Thanks to everyone for the heads-up on taking the piece out of the oven to cool, and for the website mentioned. I'll be doing some more home work before starting anything; the tooling and material is not cheap, not to mention the time invested, which ends up being even more valuable. I'm not doing this for a living but one machinist told me one botched job ate up the profits for nine others, so make sure you know what you're doing before you do it. As it is, I have precious little time to devote to whatever project I'm doing, so a screwup sets me back until my next window of opportunity opens.
 
Re: Machining 17-4

Chad,

Did you find 17-4 or 15-5 from one vendor might not machine the same as the next? Went thru that horror on gundrilling ops, got the tool geometry and sfm figured out for the one batch or lot, they went and ordered a 'cheaper' 17-4 for the next run, same certs and spec, different vendor, and could not drill a hole making more than one chip. Spent over a week regrinding the tool geometry to make it work..Night-mare..Squidgy shit anyway.

JR
 
Re: Machining 17-4

JR, we don't have much problem with the metal behaving differently from batch to batch. I buy the stock in 12' bars. Over the course of year, I purchase hundreds of bars from 0.5" to 12" diameter. Could be that the metal wasn't properly solution annealed. One thing, 15-5 is more difficult to machine.
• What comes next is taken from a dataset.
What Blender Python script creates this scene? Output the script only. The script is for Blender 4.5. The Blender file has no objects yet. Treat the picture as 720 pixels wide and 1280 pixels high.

We did have a vendor give us 15-5 instead of 17-4. That won't happen again!
If you have question, please let me know.

Paul
 
Re: Machining 17-4

Carpenter developed 17-4 a long time ago and had the patent on what was called custom 630. Seems like everyone is making it now. Carpenter has what they call Project 70 -17-4 which is suppose to machine better. Not sure if it is worth the extra money. We've tried it in the past, not much difference.